== Exercise directions ==
The data below needs to be returned exactly, line for line.

== Recorded information ==
--------------------------------------------------
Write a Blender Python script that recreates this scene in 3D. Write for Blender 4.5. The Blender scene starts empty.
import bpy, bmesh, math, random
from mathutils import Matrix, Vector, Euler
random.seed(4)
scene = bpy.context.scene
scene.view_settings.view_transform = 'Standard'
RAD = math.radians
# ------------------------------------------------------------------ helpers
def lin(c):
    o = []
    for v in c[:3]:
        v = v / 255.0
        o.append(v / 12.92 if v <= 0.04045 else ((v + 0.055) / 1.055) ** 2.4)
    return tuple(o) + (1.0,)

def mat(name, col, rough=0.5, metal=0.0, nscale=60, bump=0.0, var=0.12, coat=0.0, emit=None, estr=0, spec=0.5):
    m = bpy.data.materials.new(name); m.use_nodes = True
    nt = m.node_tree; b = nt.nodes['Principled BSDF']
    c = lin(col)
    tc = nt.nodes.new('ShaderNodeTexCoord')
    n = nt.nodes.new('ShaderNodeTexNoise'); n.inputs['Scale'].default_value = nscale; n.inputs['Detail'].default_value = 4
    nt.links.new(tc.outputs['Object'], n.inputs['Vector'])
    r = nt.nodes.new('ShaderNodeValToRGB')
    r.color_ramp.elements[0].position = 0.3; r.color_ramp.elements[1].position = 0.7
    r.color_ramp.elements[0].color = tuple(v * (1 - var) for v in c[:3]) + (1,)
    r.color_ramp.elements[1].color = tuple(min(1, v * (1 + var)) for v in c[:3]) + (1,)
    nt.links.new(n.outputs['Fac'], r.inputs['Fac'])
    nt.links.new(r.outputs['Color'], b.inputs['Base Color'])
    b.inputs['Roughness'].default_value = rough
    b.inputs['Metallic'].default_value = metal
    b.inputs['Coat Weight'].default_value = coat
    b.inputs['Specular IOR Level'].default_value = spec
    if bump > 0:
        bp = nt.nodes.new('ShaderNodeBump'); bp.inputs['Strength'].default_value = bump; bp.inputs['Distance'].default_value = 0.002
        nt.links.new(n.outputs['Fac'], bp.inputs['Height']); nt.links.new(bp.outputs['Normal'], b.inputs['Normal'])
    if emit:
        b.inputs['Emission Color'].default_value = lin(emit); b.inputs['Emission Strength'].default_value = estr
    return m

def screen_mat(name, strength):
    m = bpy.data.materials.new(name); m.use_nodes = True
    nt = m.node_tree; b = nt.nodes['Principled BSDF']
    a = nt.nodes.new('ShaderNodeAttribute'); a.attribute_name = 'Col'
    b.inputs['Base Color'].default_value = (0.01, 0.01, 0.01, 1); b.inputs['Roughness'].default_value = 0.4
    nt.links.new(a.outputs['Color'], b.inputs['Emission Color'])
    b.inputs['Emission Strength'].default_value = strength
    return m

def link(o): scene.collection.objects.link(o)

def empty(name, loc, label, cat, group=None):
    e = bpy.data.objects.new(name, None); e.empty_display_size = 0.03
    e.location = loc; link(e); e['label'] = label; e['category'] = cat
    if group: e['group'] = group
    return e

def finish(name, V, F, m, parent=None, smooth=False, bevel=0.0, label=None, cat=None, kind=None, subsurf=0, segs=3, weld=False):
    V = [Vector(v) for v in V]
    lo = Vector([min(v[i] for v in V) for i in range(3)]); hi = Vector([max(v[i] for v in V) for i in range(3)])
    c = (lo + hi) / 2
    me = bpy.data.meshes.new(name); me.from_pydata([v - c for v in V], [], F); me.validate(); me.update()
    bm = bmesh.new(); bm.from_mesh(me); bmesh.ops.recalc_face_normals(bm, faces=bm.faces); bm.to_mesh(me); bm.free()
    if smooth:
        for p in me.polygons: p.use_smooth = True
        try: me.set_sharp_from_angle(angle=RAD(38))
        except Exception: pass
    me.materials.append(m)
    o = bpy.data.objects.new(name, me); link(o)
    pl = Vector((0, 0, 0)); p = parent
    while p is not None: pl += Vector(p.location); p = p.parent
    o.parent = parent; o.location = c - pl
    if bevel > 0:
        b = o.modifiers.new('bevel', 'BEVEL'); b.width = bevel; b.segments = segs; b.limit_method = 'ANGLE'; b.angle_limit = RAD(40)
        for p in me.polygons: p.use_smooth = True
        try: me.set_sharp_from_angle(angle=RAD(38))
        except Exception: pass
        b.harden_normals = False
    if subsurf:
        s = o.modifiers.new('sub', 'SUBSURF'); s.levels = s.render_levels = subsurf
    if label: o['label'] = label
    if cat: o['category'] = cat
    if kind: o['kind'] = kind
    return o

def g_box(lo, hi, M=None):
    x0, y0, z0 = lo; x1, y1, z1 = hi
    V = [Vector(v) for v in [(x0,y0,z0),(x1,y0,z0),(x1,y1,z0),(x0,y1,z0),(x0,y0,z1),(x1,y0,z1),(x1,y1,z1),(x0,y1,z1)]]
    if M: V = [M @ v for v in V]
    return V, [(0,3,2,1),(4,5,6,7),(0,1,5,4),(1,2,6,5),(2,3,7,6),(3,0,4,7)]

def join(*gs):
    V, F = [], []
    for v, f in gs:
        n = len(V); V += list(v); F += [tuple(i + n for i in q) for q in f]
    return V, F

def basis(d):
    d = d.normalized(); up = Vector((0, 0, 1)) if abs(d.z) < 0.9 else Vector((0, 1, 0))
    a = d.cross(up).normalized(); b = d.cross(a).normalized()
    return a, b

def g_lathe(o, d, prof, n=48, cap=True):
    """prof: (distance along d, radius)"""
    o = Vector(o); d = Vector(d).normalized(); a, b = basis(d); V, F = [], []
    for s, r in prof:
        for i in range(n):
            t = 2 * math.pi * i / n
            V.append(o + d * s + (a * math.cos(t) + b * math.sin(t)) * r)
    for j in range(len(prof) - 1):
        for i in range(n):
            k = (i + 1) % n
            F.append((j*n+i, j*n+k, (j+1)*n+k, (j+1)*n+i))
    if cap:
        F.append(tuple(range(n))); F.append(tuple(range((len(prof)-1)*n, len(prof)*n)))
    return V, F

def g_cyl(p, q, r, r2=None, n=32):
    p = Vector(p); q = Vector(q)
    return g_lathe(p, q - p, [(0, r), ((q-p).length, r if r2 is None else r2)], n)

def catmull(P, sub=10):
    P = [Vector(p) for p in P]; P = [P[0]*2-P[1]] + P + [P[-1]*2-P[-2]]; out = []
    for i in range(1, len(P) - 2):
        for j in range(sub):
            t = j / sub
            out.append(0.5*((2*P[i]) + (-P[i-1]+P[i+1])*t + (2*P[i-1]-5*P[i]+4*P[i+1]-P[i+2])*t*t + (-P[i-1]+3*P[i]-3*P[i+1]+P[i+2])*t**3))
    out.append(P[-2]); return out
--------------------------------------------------
== Answer to this exercise ==
Write a Blender Python script that recreates this scene in 3D. Write for Blender 4.5. The Blender scene starts empty.
import bpy, bmesh, math, random
from mathutils import Matrix, Vector, Euler
random.seed(4)
scene = bpy.context.scene
scene.view_settings.view_transform = 'Standard'
RAD = math.radians
# ------------------------------------------------------------------ helpers
def lin(c):
    o = []
    for v in c[:3]:
        v = v / 255.0
        o.append(v / 12.92 if v <= 0.04045 else ((v + 0.055) / 1.055) ** 2.4)
    return tuple(o) + (1.0,)

def mat(name, col, rough=0.5, metal=0.0, nscale=60, bump=0.0, var=0.12, coat=0.0, emit=None, estr=0, spec=0.5):
    m = bpy.data.materials.new(name); m.use_nodes = True
    nt = m.node_tree; b = nt.nodes['Principled BSDF']
    c = lin(col)
    tc = nt.nodes.new('ShaderNodeTexCoord')
    n = nt.nodes.new('ShaderNodeTexNoise'); n.inputs['Scale'].default_value = nscale; n.inputs['Detail'].default_value = 4
    nt.links.new(tc.outputs['Object'], n.inputs['Vector'])
    r = nt.nodes.new('ShaderNodeValToRGB')
    r.color_ramp.elements[0].position = 0.3; r.color_ramp.elements[1].position = 0.7
    r.color_ramp.elements[0].color = tuple(v * (1 - var) for v in c[:3]) + (1,)
    r.color_ramp.elements[1].color = tuple(min(1, v * (1 + var)) for v in c[:3]) + (1,)
    nt.links.new(n.outputs['Fac'], r.inputs['Fac'])
    nt.links.new(r.outputs['Color'], b.inputs['Base Color'])
    b.inputs['Roughness'].default_value = rough
    b.inputs['Metallic'].default_value = metal
    b.inputs['Coat Weight'].default_value = coat
    b.inputs['Specular IOR Level'].default_value = spec
    if bump > 0:
        bp = nt.nodes.new('ShaderNodeBump'); bp.inputs['Strength'].default_value = bump; bp.inputs['Distance'].default_value = 0.002
        nt.links.new(n.outputs['Fac'], bp.inputs['Height']); nt.links.new(bp.outputs['Normal'], b.inputs['Normal'])
    if emit:
        b.inputs['Emission Color'].default_value = lin(emit); b.inputs['Emission Strength'].default_value = estr
    return m

def screen_mat(name, strength):
    m = bpy.data.materials.new(name); m.use_nodes = True
    nt = m.node_tree; b = nt.nodes['Principled BSDF']
    a = nt.nodes.new('ShaderNodeAttribute'); a.attribute_name = 'Col'
    b.inputs['Base Color'].default_value = (0.01, 0.01, 0.01, 1); b.inputs['Roughness'].default_value = 0.4
    nt.links.new(a.outputs['Color'], b.inputs['Emission Color'])
    b.inputs['Emission Strength'].default_value = strength
    return m

def link(o): scene.collection.objects.link(o)

def empty(name, loc, label, cat, group=None):
    e = bpy.data.objects.new(name, None); e.empty_display_size = 0.03
    e.location = loc; link(e); e['label'] = label; e['category'] = cat
    if group: e['group'] = group
    return e

def finish(name, V, F, m, parent=None, smooth=False, bevel=0.0, label=None, cat=None, kind=None, subsurf=0, segs=3, weld=False):
    V = [Vector(v) for v in V]
    lo = Vector([min(v[i] for v in V) for i in range(3)]); hi = Vector([max(v[i] for v in V) for i in range(3)])
    c = (lo + hi) / 2
    me = bpy.data.meshes.new(name); me.from_pydata([v - c for v in V], [], F); me.validate(); me.update()
    bm = bmesh.new(); bm.from_mesh(me); bmesh.ops.recalc_face_normals(bm, faces=bm.faces); bm.to_mesh(me); bm.free()
    if smooth:
        for p in me.polygons: p.use_smooth = True
        try: me.set_sharp_from_angle(angle=RAD(38))
        except Exception: pass
    me.materials.append(m)
    o = bpy.data.objects.new(name, me); link(o)
    pl = Vector((0, 0, 0)); p = parent
    while p is not None: pl += Vector(p.location); p = p.parent
    o.parent = parent; o.location = c - pl
    if bevel > 0:
        b = o.modifiers.new('bevel', 'BEVEL'); b.width = bevel; b.segments = segs; b.limit_method = 'ANGLE'; b.angle_limit = RAD(40)
        for p in me.polygons: p.use_smooth = True
        try: me.set_sharp_from_angle(angle=RAD(38))
        except Exception: pass
        b.harden_normals = False
    if subsurf:
        s = o.modifiers.new('sub', 'SUBSURF'); s.levels = s.render_levels = subsurf
    if label: o['label'] = label
    if cat: o['category'] = cat
    if kind: o['kind'] = kind
    return o

def g_box(lo, hi, M=None):
    x0, y0, z0 = lo; x1, y1, z1 = hi
    V = [Vector(v) for v in [(x0,y0,z0),(x1,y0,z0),(x1,y1,z0),(x0,y1,z0),(x0,y0,z1),(x1,y0,z1),(x1,y1,z1),(x0,y1,z1)]]
    if M: V = [M @ v for v in V]
    return V, [(0,3,2,1),(4,5,6,7),(0,1,5,4),(1,2,6,5),(2,3,7,6),(3,0,4,7)]

def join(*gs):
    V, F = [], []
    for v, f in gs:
        n = len(V); V += list(v); F += [tuple(i + n for i in q) for q in f]
    return V, F

def basis(d):
    d = d.normalized(); up = Vector((0, 0, 1)) if abs(d.z) < 0.9 else Vector((0, 1, 0))
    a = d.cross(up).normalized(); b = d.cross(a).normalized()
    return a, b

def g_lathe(o, d, prof, n=48, cap=True):
    """prof: (distance along d, radius)"""
    o = Vector(o); d = Vector(d).normalized(); a, b = basis(d); V, F = [], []
    for s, r in prof:
        for i in range(n):
            t = 2 * math.pi * i / n
            V.append(o + d * s + (a * math.cos(t) + b * math.sin(t)) * r)
    for j in range(len(prof) - 1):
        for i in range(n):
            k = (i + 1) % n
            F.append((j*n+i, j*n+k, (j+1)*n+k, (j+1)*n+i))
    if cap:
        F.append(tuple(range(n))); F.append(tuple(range((len(prof)-1)*n, len(prof)*n)))
    return V, F

def g_cyl(p, q, r, r2=None, n=32):
    p = Vector(p); q = Vector(q)
    return g_lathe(p, q - p, [(0, r), ((q-p).length, r if r2 is None else r2)], n)

def catmull(P, sub=10):
    P = [Vector(p) for p in P]; P = [P[0]*2-P[1]] + P + [P[-1]*2-P[-2]]; out = []
    for i in range(1, len(P) - 2):
        for j in range(sub):
            t = j / sub
            out.append(0.5*((2*P[i]) + (-P[i-1]+P[i+1])*t + (2*P[i-1]-5*P[i]+4*P[i+1]-P[i+2])*t*t + (-P[i-1]+3*P[i]-3*P[i+1]+P[i+2])*t**3))
    out.append(P[-2]); return out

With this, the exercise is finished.